Dataset entries:
★ ★ ★ ★
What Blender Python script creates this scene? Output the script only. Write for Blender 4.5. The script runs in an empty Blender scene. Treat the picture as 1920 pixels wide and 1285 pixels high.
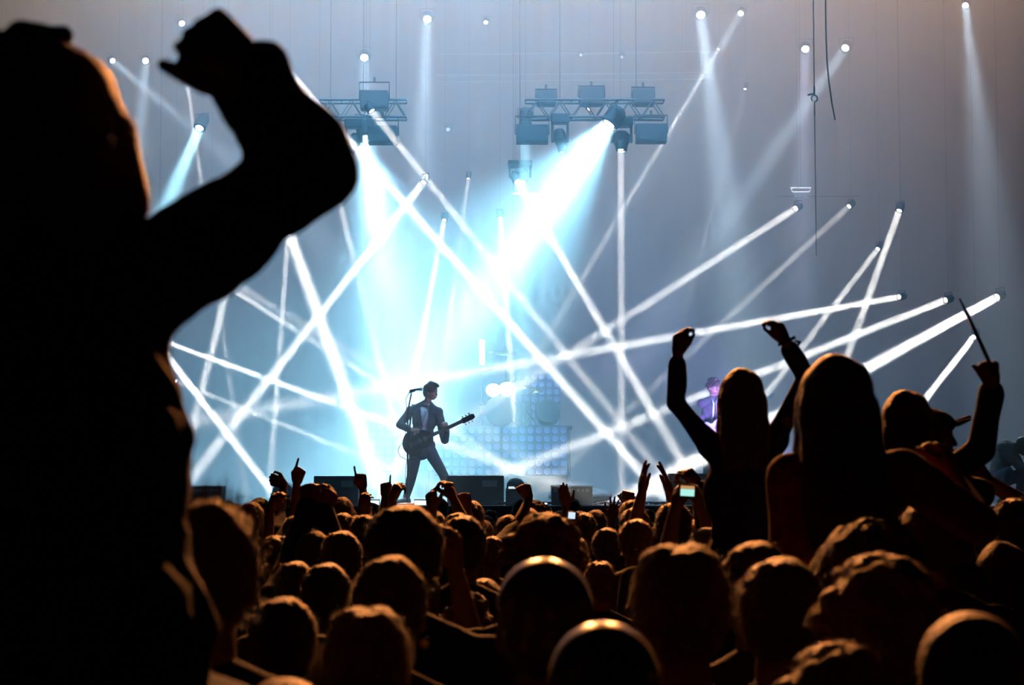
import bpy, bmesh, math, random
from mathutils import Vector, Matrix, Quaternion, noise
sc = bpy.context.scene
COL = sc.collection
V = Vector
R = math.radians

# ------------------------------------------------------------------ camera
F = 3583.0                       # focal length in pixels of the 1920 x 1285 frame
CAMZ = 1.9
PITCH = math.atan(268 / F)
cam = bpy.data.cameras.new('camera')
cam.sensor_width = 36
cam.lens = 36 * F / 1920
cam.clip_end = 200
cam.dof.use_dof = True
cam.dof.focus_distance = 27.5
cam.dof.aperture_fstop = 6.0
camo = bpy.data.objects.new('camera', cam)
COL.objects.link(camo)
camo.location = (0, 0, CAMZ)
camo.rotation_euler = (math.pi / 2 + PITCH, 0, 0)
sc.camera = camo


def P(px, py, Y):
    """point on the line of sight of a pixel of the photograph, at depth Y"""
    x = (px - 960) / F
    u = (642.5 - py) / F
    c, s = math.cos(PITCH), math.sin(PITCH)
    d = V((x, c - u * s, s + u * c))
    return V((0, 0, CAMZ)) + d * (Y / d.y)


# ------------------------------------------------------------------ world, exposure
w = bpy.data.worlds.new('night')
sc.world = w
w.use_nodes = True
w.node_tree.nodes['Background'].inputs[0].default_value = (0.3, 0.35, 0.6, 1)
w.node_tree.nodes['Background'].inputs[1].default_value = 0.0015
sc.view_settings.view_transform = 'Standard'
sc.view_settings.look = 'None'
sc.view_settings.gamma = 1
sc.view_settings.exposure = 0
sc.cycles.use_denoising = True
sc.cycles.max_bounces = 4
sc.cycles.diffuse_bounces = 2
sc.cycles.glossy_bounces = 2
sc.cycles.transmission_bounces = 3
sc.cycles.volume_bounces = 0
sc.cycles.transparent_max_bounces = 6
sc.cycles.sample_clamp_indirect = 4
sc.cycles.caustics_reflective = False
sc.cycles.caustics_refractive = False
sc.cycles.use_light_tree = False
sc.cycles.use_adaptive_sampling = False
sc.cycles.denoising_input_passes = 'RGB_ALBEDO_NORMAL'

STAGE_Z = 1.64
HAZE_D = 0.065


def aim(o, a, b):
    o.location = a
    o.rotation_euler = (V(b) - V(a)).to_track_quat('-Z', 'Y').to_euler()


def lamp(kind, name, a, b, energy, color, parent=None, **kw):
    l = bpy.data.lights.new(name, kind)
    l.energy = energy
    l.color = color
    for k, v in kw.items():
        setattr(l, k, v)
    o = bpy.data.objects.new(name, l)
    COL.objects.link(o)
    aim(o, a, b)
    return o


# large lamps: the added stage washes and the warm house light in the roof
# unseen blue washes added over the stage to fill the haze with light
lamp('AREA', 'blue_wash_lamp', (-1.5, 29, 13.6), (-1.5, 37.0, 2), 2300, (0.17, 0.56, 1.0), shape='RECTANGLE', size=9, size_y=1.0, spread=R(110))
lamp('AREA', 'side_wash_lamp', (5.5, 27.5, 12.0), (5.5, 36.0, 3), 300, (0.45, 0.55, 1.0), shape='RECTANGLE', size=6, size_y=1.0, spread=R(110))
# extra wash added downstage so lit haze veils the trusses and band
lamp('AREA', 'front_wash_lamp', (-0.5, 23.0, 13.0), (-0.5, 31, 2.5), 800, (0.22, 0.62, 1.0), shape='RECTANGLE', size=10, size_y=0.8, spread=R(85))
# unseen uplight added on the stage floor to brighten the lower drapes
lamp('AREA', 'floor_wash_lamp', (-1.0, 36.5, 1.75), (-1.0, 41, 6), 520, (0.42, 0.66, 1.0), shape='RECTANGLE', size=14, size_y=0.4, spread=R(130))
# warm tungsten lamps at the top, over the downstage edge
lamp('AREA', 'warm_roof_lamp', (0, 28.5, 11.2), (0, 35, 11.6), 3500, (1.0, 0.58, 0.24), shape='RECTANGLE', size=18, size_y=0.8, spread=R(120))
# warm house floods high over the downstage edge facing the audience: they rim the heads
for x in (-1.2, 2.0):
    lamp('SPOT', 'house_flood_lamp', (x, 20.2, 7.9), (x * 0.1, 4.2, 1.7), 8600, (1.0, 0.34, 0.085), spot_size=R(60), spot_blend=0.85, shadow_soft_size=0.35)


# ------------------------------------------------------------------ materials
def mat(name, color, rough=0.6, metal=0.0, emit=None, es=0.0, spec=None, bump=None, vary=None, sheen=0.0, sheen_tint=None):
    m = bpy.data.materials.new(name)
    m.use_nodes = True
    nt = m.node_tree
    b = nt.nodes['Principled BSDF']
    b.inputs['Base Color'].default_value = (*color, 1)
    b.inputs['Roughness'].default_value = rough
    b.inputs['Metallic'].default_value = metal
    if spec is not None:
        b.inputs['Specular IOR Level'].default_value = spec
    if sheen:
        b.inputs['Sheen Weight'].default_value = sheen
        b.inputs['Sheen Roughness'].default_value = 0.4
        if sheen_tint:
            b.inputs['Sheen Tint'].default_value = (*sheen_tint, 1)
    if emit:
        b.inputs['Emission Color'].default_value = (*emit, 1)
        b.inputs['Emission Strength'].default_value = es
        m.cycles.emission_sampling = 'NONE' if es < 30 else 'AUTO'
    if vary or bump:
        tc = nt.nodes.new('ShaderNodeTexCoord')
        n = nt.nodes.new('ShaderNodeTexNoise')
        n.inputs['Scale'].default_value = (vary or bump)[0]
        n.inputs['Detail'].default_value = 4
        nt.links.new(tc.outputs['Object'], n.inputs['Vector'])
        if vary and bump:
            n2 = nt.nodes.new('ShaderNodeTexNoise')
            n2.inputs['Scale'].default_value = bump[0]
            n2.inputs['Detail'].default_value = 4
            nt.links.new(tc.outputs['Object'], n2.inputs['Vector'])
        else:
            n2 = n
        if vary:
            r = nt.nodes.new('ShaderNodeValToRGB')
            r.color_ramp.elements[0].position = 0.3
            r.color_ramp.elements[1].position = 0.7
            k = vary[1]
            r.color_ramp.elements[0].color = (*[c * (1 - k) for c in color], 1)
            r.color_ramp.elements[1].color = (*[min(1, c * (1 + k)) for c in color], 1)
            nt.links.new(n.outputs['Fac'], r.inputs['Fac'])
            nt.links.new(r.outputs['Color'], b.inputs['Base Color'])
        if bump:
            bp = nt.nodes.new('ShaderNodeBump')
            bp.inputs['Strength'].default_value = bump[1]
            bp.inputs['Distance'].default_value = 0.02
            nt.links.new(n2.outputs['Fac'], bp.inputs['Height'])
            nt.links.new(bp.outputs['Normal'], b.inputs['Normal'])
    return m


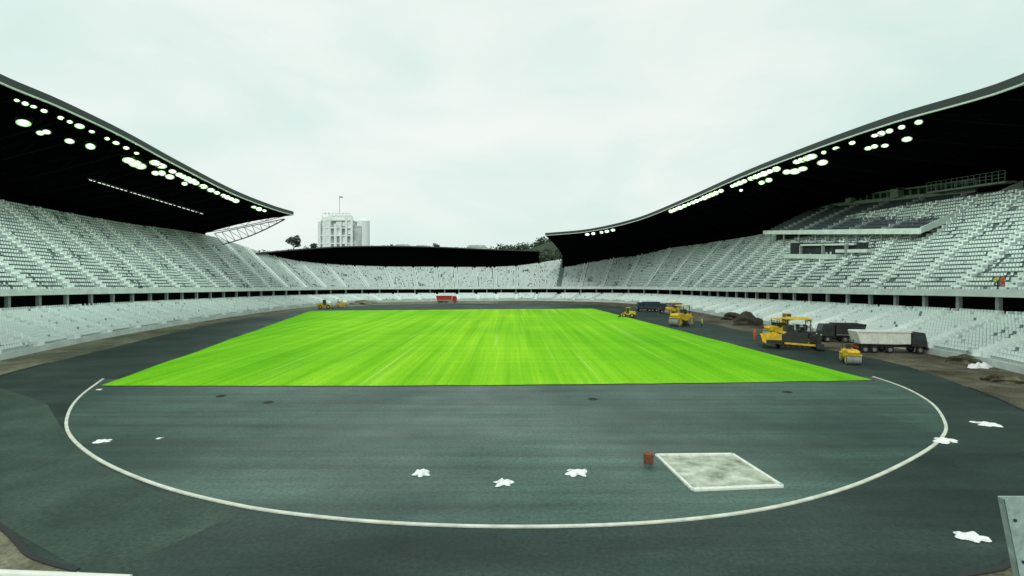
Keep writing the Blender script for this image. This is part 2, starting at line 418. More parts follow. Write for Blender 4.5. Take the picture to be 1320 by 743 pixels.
★ ★ ★ ★
To be done: Your task is to list each line of the records with the word "pixels".

Correct response:
What Blender Python script creates this scene? Output the script only. Write for Blender 4.5. The script runs in an empty Blender scene. Treat the picture as 1920 pixels wide and 1285 pixels high.
F = 3583.0                       # focal length in pixels of the 1920 x 1285 frame
Keep writing the Blender script for this image. This is part 2, starting at line 418. More parts follow. Write for Blender 4.5. Take the picture to be 1320 by 743 pixels.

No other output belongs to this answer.